We have far too many people who want to be Lenin – or, in the case of the late Paul Foot, who wanted to be Shelley – but whose secular Thomas à Kempis act does not have much substance to fall back on. The lives of the saints are not there for us to re-enact their detailed actions, but to give us exemplars of the good life and to strive to improve ourselves. Perhaps I’m unusual in preferring Ignatius Loyola to Tony Cliff in such matters, but this isn’t the obscurantism it may seem. The Ignatian examen – the examination of the conscience – involves a serious reflection on one’s actions and desires, identifying one’s faults and working on them systematically, with the aim of drawing towards one’s higher self. It’s an approach with a lot to commend it, but unfortunately the left goes in much more for self-justification than self-criticism.

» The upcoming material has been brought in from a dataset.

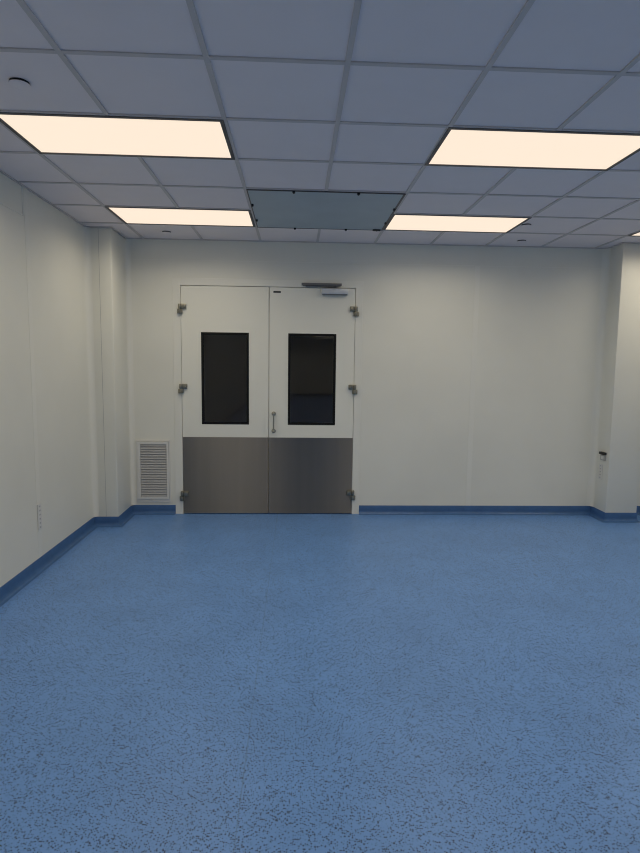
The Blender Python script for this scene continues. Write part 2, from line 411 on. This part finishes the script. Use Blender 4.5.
def make_door(name, x0, x1, wx0, wx1, label, hx, side, hz):
    z0, z1, wz0, wz1 = .010, 2.503, 1.010, 2.013
    d = MB().ring(x0, x1, z0, z1, wx0, wx1, wz0, wz1, FY, FY+.045).build(name, M_door, origin=(hx, YB, 0))
    struct(d, label, 'door')
    g = MB(); t = .026
    g.ring(wx0, wx1, wz0, wz1, wx0+t, wx1-t, wz0+t, wz1-t, FY-.001, FY+.030); g.build('window_gasket', M_gasket, d)
    MB().box(wx0+t, wx1-t, FY+.004, FY+.010, wz0+t, wz1-t).build('window_pane', M_glass, d)
    MB().box(x0+.001, x1-.001, FY-.0025, FY, .012, .868, .001).build('kick_plate', M_steel, d)
    for z in hz: hinge(d, side, hx, z)
    return d
d1 = make_door('door_1', -1.250, -.3075, -1.039, -.5225, 'white door leaf beside the vent, with dark window and no handle', -1.250, -1, (2.257, 1.398, .205))
d2 = make_door('door_2', -.3005, .6305, -.095, .430, 'white door leaf with pull handle and overhead closer', .6305, 1, (2.257, 1.408, .220))
# pull handle
hx = -.250
h = MB().tube([(hx, FY-.055, .944), (hx, FY-.057, 1.04), (hx, FY-.055, 1.132)], .0085).build('pull_handle', M_handle, d2, smooth=True)
for z in (.942, 1.134):
    r = MB().cyl((hx, FY-.005, z), .024, .010, 'Y', 24, bev=.002).cyl((hx, FY-.035, z), .010, .056, 'Y', 16).ball((hx, FY-.056, z), .0165)
    r.build('handle_rose', M_handle, h, smooth=True)
# closer body, arm, track
c = MB().box(.262, .548, FY-.052, FY, 2.437, 2.494, .004).build('door_closer', M_closer, d2, smooth=True)
MB().box(.270, .540, FY-.046, FY-.006, 2.429, 2.437, .002).build('closer_shade_strip', M_arm, c)  # dark strip standing in for the shadow beneath the closer body
MB().box(.045, .478, FY-.034, YB-.007, 2.526, 2.551, .003).build('closer_track', M_arm, c)
MB().box(.060, .463, FY-.030, FY-.012, 2.5225, 2.5265).build('track_slot', M_black, c)
a = MB().cyl((.43, FY-.026, 2.506), .012, .026, 'Z', 16).tube([(.43, FY-.026, 2.513), (.26, FY-.024, 2.515), (.09, FY-.022, 2.518)], .006)
a.build('closer_arm', M_arm, c)
MB().box(-.258, -.178, FY-.002, FY, 2.444, 2.463, .0008).build('door_plate', M_plate, d2)

# unlit space beyond the doors
HX0, HX1, HY = -1.9, 1.3, YB+T+2.6
hw_ = MB().box(HX0-.05, HX0, YB+T, HY, 0, 2.7).box(HX1, HX1+.05, YB+T, HY, 0, 2.7).box(HX0-.05, HX1+.05, HY, HY+.05, 0, 2.7).box(HX0-.05, HX1+.05, YB+T, HY+.05, 2.7, 2.75)
struct(hw_.build('wall_hallway', M_dim), 'unlit space beyond the door windows', 'wall')
struct(MB().box(HX0-.05, HX1+.05, YB+.06, HY+.05, -.12, 0).build('floor_hallway', M_dimfloor), 'unlit floor beyond the door windows', 'floor')

# ------------------------------------------------------------------ louvred vent
vx0, vx1, vz0, vz1 = -1.760, -1.390, .137, .829
v = empty('wall_vent', ((vx0+vx1)/2, YB, vz0))
tag(v, 'white louvred return air grille low on the wall beside the doors', 'vent')
MB().ring(vx0, vx1, vz0, vz1, vx0+.012, vx1-.012, vz0+.012, vz1-.012, YB-.012, YB).build('flange', M_vent, v)
MB().ring(vx0+.014, vx1-.014, vz0+.036, vz1-.014, vx0+.045, vx1-.036, vz0+.058, vz1-.043, YB-.022, YB).build('frame', M_vent, v)
MB().box(vx0+.012, vx1-.012, YB-.009, YB-.001, vz0+.012, vz0+.036).build('bottom_rail', M_vent, v)
MB().box(vx0+.043, vx1-.034, YB-.003, YB-.0005, vz0+.05, vz1-.045).build('backing', M_ventback, v)
n = 21; lz0, lz1 = vz0+.058, vz1-.043
for k in range(n):
    z = lz0 + (k+.5)*(lz1-lz0)/n
    MB().prism([(YB-.019, z-.010), (YB-.017, z-.0115), (YB-.004, z+.011), (YB-.006, z+.0125)], vx0+.045, vx1-.036, 'X').build('louvre', M_louvre, v)
MB().box((vx0+vx1)/2-.016, (vx0+vx1)/2+.016, YB-.020, YB-.009, vz0+.012, vz0+.030, .003).build('latch', M_vent, v)

# ------------------------------------------------------------------ little wall fittings
# black-topped socket on the pillar's side
sx_ = PX0
s = empty('wall_socket', (sx_, 6.12, .665)); tag(s, 'small black-topped grey socket box on the side of the pillar', 'socket')
MB().box(sx_-.018, sx_, 6.075, 6.165, .665, .730, .003).build('box', M_grey, s, smooth=True)
MB().box(sx_-.034, sx_, 6.068, 6.172, .729, .757, .004).build('lid', M_black, s, smooth=True)
MB().box(sx_-.020, sx_-.017, 6.095, 6.145, .675, .715, .001).build('cover', M_socket, s)
def wall_plate(loc, axis, label, w=.062, hgt=.21, n=6):
    x, y, z = loc; e = empty('wall_plate', loc); d = 1 if axis > 0 else -1
    X = lambda a, b: sorted((x+d*a, x+d*b))
    MB().box(*X(0, .006), y-w/2, y+w/2, z, z+hgt, .0018).build('plate', M_socket, e)
    for k in range(n):
        zz = z + .02 + k*(hgt-.04)/(n-1)
        MB().box(*X(.005, .0066), y-.011, y+.011, zz-.006, zz+.006, .0004).build('slot', M_grey, e)
    tag(e, label, 'wall plate'); return e
wall_plate((XL+.004, 4.588, .33), 1, 'small white plate with a column of dark slots low on the long wall')
wall_plate((PX0, 6.165, .445), -1, 'small white slotted plate under the socket on the pillar', .075, .17, 5)

# ------------------------------------------------------------------ camera
F, PITCH, YAW, ROLL = 572.115, .1086, .0417, .0124
cy_, sy_, cp, sp = math.cos(YAW), math.sin(YAW), math.cos(PITCH), math.sin(PITCH)
r0 = Vector((cy_, -sy_, 0)); fw = Vector((sy_*cp, cy_*cp, -sp)); dn0 = -Vector((sp*sy_, sp*cy_, cp))
cr, sr = math.cos(ROLL), math.sin(ROLL)
r = cr*r0 - sr*dn0; dn = sr*r0 + cr*dn0
cam = bpy.data.cameras.new('camera'); co = bpy.data.objects.new('camera', cam); COL.objects.link(co)
cam.sensor_fit = 'VERTICAL'; cam.sensor_height = 24; cam.lens = F/853*24; cam.clip_end = 100
m = Matrix((( r.x, -dn.x, -fw.x, 0), (r.y, -dn.y, -fw.y, 0), (r.z, -dn.z, -fw.z, EYE), (0, 0, 0, 1)))
co.matrix_world = m
S.camera = co

# ------------------------------------------------------------------ world, view
wd = bpy.data.worlds.new('world'); S.world = wd; wd.use_nodes = True
wd.node_tree.nodes['Background'].inputs['Color'].default_value = (0, 0, 0, 1)
S.view_settings.view_transform = 'Standard'; S.view_settings.look = 'None'
S.view_settings.exposure = 0; S.view_settings.gamma = 1
S.cycles.use_denoising = True; S.cycles.filter_width = 1.05
S.cycles.max_bounces = 10; S.cycles.diffuse_bounces = 8; S.cycles.glossy_bounces = 4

Just as a final point, it never hurts to make a meaningful gesture. There are ruptures – the Respect split was one, this current SWP fight is another – that provide an opening to make those gestures. In these contexts, admitting a mistake – even admitting that, while you still think you were right to do something, you could have handled it better – costs you little and may gain you some good will at least. The SWP say they have changed. That’s all well and good for them, and many members are saying things have improved, but for those of us who are a bit jaundiced, it’s not quite enough to replace the John and Lindsey double act with Martin and Judith and urge us to put our trust in Martin’s good nature. (Since the Jefe Máximo’s personal record is exemplary, and he has charmers like Bradley and Yunus backing him up.) For the other side, one would hope that the experience of being on the sharp end of the regime would lead to some reflection on the regime that was led by those people complaining about sharp practice now. One would hope.

Not wanting to belabour the point, but there is a broader movement containing people who have been left damaged and disillusioned by pocket Lenins playing silly buggers. There are plenty of people who must, on some level, have some conception that their actions have consequences, and who must know that a quiet word in the right ear would go a long way. We’re not talking public flagellation here, just some basic human decency. Go on, you know it makes sense.

[1] Slavoj Žižek’s take on Lenin is remarkably similar, which is why Alexander’s enthusiasm for Žižek worries me slightly.

[2] I know there’s an argument about the Scottish split, but I am absolutely not going to get bogged down in that one right now. Life’s too short.